In 1947 Richard Attenborough played the lead role with particular menace in a production headed by John Boulting.  The shadowy noir remained faithful to the plot of the Greene novel, but removed much of the deeper religious complexities, settling for above-average genre film rather than the psychological drama the book favors. 

The 2011 production features Sam Riley, best known for his portrayal of Ian Curtis in the Joy Division-biopic Control, in the lead role, and a noteworthy supporting cast of Andrea Riseborough, Helen Mirren and John Hurt.

Riley’s Pinkie Brown is a young gangster intent on rising to the top whose plight seems to be less for money than respect.  In his way is the monetarily successful mobster Colleoni (Any Serkis). When Pinkie murderously takes revenge on Colleoni’s gang for an accidental killing he is forced by the older member’s of his own mob to find and “take care of” the lone witness – a young waitress named Rose (Riseborough).  Instead of using simple old-world threatening tactics, Pinkie flirts with the girl.  His subsequent relationship with her oscillates between young, angst-ridden love and potential danger.  Leading the investigation into the crime is less the police than Rose’s boss and mother-type Ida (Mirren) and her reluctant male companion Phil Corkery (Hurt).

Joffe, who also penned the adaptation, updates the setting from Greene’s original 1940s-Brighton to the culture-clashes of the 1960s with moderate success.  Fights between Mods and Rockers on the Brighton beaches replace much of the police-driven suspense from the novel and lend thematic credence to Pinkie’s personal crisis: both he and England are violently evolving together.

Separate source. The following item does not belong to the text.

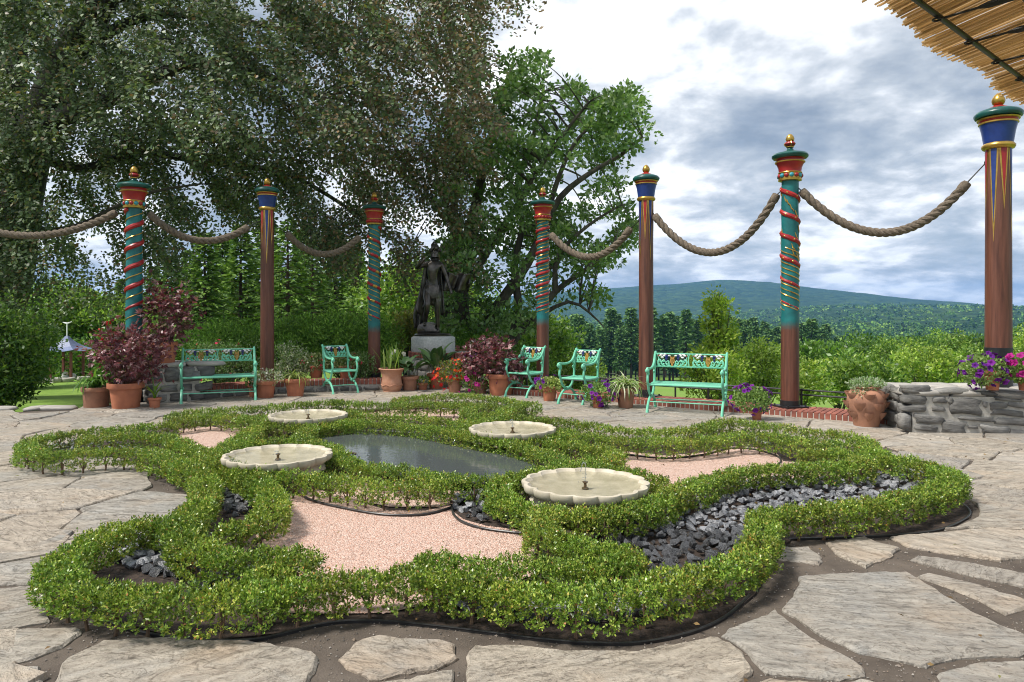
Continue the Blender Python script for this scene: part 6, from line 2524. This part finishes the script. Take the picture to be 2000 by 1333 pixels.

However, Joffe’s 1960s-vision falters most of the time.  Colleoni’s lair, for example, is an ill-conceived over-white hotel that would suit Andy Warhol more than the effeminate mobster it houses.  The set pieces and Colleoni himself are cartoonish and unintentionally comedic, both of which really detract from their being a world attractive to a thug like Pinkie.

There is an attempt to work Greene’s famous religious sensibilities into the film, but these efforts too fall flat.  Brief conversations between Pinkie and Rose about Catholicism, a few shots of the two praying, and an ending that wants to point towards a transcendent miracle are not enough.  As it stands, these few elements are hurriedly placed and never quite latch on to the over-arching narrative.  They feel tacked on.  The final image of a cross-onscreen, itself a reference to the 1947 film, the script for which Greene himself wrote, fails to be of substance and capture the Bresson-ian feel that Joffe intends.

An underdeveloped supporting cast, rushed climax and uneven direction contribute to a less-than-stellar adaptation.